Employers also may receive wage credits under the Nebraska Advantage Act. For tier 1, 2, 3 and 4 projects, LB918 would increase the wage level to:
- 150 percent of the average annual wage to receive a 3 percent credit,
- 165 percent for a 4 percent credit,
- 190 percent for a 5 percent credit and
- 215 percent for a 6 percent credit.
Employers currently must pay new employees $8.25 per hour to receive tax credits under the Nebraska Advantage Rural Development Act. LB918 would increase that to 150 percent of the average weekly wage and require that employers provide health care benefits.
The bill also would require that employers pay at least 150 percent of the average weekly wage and provide health benefits to receive job training grants from the state Department of Economic Development.
The state Department of Revenue estimates that the bill would reduce tax credit expenditures by approximately $5.8 million in fiscal year 2019-20 and a further $18.9 million in FY2020-21. That would increase to $106 million by FY2025-26.

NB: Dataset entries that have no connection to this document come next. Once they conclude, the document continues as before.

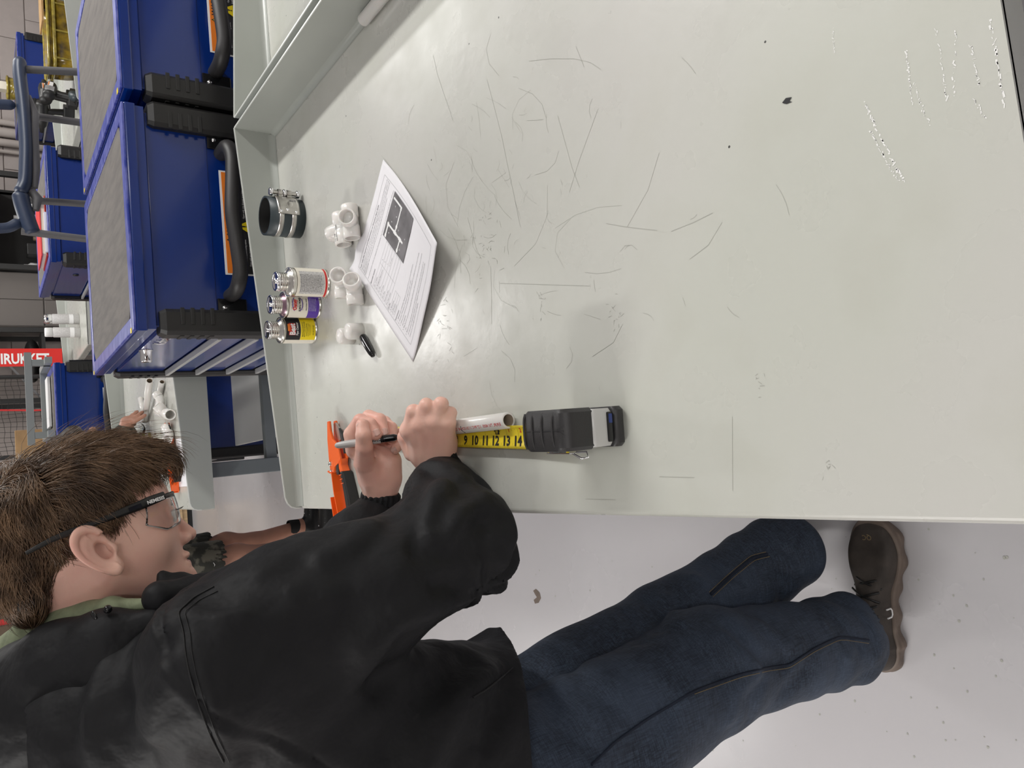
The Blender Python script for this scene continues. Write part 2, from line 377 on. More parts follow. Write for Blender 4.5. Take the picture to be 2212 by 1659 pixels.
def chain(p, pts, rs, k=0.01):
    d = None
    for i in range(len(pts)-1):
        e = cap(p, pts[i], pts[i+1], rs[i], rs[i+1]); d = e if d is None else (np.minimum(d, e) if k == 0 else smin(d, e, k))
    return d
def wav(p, seed, f, n=5):
    g = np.random.default_rng(seed); o = np.zeros(len(p), np.float32)
    for i in range(n):
        k = g.normal(size=3); k = k/np.linalg.norm(k)*f*(0.6+g.random()*1.1); o += np.sin(p@k.astype(np.float32)+g.random()*6.28)
    return o/n
def sdf_mesh(name, lo, hi, h, fn, m, parent=None, C=4, band=1.0, smooth=True, paint=None):
    lo = np.array(lo, float); hi = np.array(hi, float)
    n = np.ceil((hi-lo)/h/C).astype(int)+1; nf = n*C
    H = h*C
    gx, gy, gz = [np.arange(k) for k in n]
    ctr = np.stack(np.meshgrid(*[lo[i]+(np.arange(n[i])*C+(C-1)/2)*h for i in range(3)], indexing='ij'), -1).reshape(-1, 3).astype(np.float32)
    dc = fn(ctr); near = np.abs(dc) < H*(0.95+band)
    V = np.repeat(np.repeat(np.repeat(dc.reshape(n), C, 0), C, 1), C, 2).astype(np.float32)
    blk = np.argwhere(near.reshape(n))
    off = np.stack(np.meshgrid(*[np.arange(C)]*3, indexing='ij'), -1).reshape(-1, 3)
    idx = (blk[:, None, :]*C+off[None]).reshape(-1, 3)
    pts = (lo+idx*h).astype(np.float32)
    vals = np.concatenate([fn(pts[i:i+400000]) for i in range(0, len(pts), 400000)]) if len(pts) else np.zeros(0)
    V[idx[:, 0], idx[:, 1], idx[:, 2]] = vals
    I = V < 0
    S = I[:-1, :-1, :-1].astype(np.int8)
    cnt = np.zeros(S.shape, np.int8)
    for dx in (0, 1):
        for dy in (0, 1):
            for dz in (0, 1): cnt += I[dx:V.shape[0]-1+dx, dy:V.shape[1]-1+dy, dz:V.shape[2]-1+dz]
    act = np.argwhere((cnt > 0) & (cnt < 8)); ids = -np.ones(cnt.shape, np.int64); ids[act[:, 0], act[:, 1], act[:, 2]] = np.arange(len(act))
    acc = np.zeros((len(act), 3)); num = np.zeros(len(act))
    for ax in range(3):
        oth = [a for a in range(3) if a != ax]
        for s in (0, 1):
            for t in (0, 1):
                o0 = np.zeros(3, int); o0[oth[0]] = s; o0[oth[1]] = t; o1 = o0.copy(); o1[ax] = 1
                A = act+o0; Bq = act+o1; va = V[A[:, 0], A[:, 1], A[:, 2]]; vb = V[Bq[:, 0], Bq[:, 1], Bq[:, 2]]
                c = (va < 0) != (vb < 0); tt = np.where(c, va/np.where(c, va-vb, 1), 0)
                P = o0[None, :].astype(float).repeat(len(act), 0); P[:, ax] = tt
                acc[c] += P[c]; num += c
    verts = lo+(act+acc/np.maximum(num, 1)[:, None])*h
    faces = []
    for ax in range(3):
        a, b = [q for q in range(3) if q != ax]
        sl0 = [slice(None)]*3; sl1 = [slice(None)]*3; sl0[ax] = slice(0, -1); sl1[ax] = slice(1, None)
        X = np.argwhere(I[tuple(sl0)] != I[tuple(sl1)])
        ok = np.ones(len(X), bool)
        for q in (a, b): ok &= (X[:, q] > 0) & (X[:, q] < V.shape[q]-1)
        X = X[ok]
        if not len(X): continue
        def g(da, db):
            Y = X.copy(); Y[:, a] -= da; Y[:, b] -= db; return ids[Y[:, 0], Y[:, 1], Y[:, 2]]
        q = np.stack([g(1, 1), g(0, 1), g(0, 0), g(1, 0)], 1)
        Y1 = X.copy(); Y1[:, ax] += 1
        flip = I[X[:, 0], X[:, 1], X[:, 2]]
        if ax == 1: flip = ~flip
        q[~flip] = q[~flip][:, ::-1]; faces.append(q)
    F = np.concatenate(faces); F = F[(F >= 0).all(1)]
    me = bpy.data.meshes.new(name); me.vertices.add(len(verts)); me.vertices.foreach_set('co', verts.astype(np.float32).ravel())
    me.loops.add(len(F)*4); me.loops.foreach_set('vertex_index', F.ravel().astype(np.int32))
    me.polygons.add(len(F)); me.polygons.foreach_set('loop_start', np.arange(len(F), dtype=np.int32)*4)
    me.update(calc_edges=True)
    o = link_mesh(name, me, parent, m, smooth)
    if paint is not None:
        cen = verts[F].mean(1).astype(np.float32); me.polygons.foreach_set('material_index', paint(cen).astype(np.int32))
    return o
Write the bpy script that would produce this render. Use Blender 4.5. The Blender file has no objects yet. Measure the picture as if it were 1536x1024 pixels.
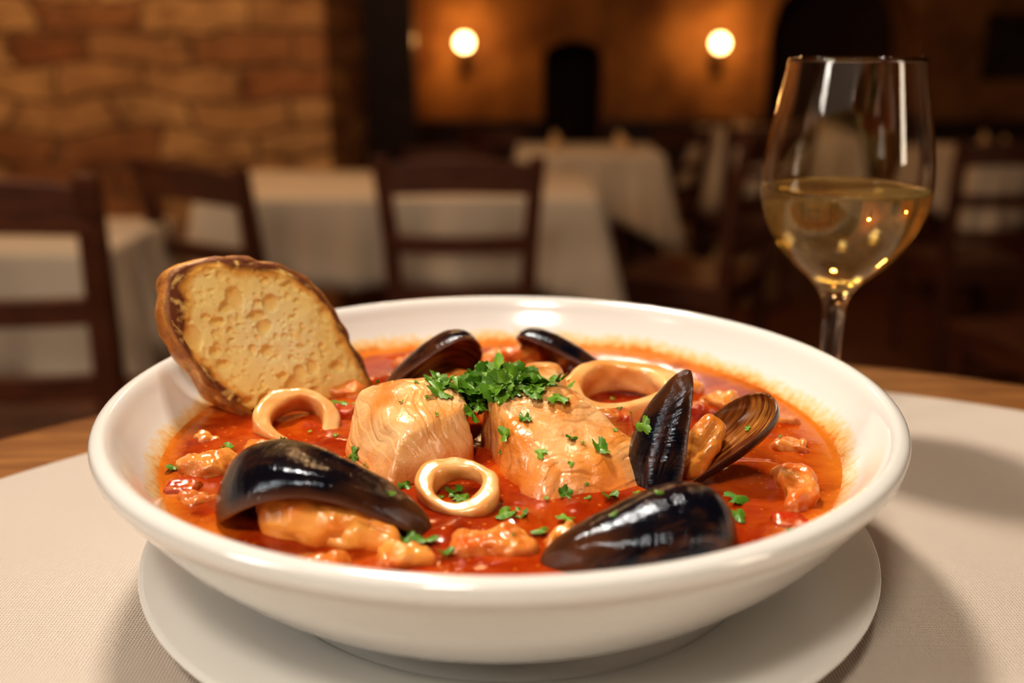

Renee Fry, executive director of the OpenSky Policy Institute, testified in support of the bill. She said a job created under the Nebraska Advantage Act would have to pay an employee $43,500 a year just to disqualify a family of three from the majority of programs that benefit low-income families. Despite that low wage threshold, a 2016 Legislative Performance Audit Committee report found that it cost between $24,500 and $320,000 in incentives to create a single job under the program.
“If we plan on incentivizing businesses,” Fry said, “we should at least ensure that jobs being created are good-paying jobs with benefits, especially given that we are at structural unemployment.”
Molly McCleery, deputy director of the health care program at Nebraska Appleseed, also testified in support of the bill. She said Nebraska’s unemployment rate was the fifth lowest in the nation last year, but it ranks in the bottom 10 states in terms of average annual wage. The state currently is providing tax incentives to companies that create jobs paying an annual wage that is low enough to qualify certain families for the Supplemental Nutrition Assistance Program and the Children’s Health Insurance Program, McCleery added.
“At the current level of incentives, we are allowing for jobs to be incentivized where those jobs are essentially being subsidized by public assistance,” she said.
Sean Johnson, senior director of business development at the Omaha Chamber of Commerce, testified in opposition to the bill. He agreed that qualifying wage levels under the Nebraska Advantage Act should be increased. However, the 150 percent threshold may be too high, especially outside the Omaha area, Johnson said.
Rather than making changes to the wage requirements, he added, the Omaha and Lincoln chambers would prefer a complete overhaul of the Nebraska Advantage Act.
“We are committed to updating the act to better target our resources in order to have a maximum effect on growing and recruiting businesses,” Johnson said. “We ask the committee to please consider those changes in a comprehensive manner rather than making small changes around the edges.”
The committee took no immediate action on the bill.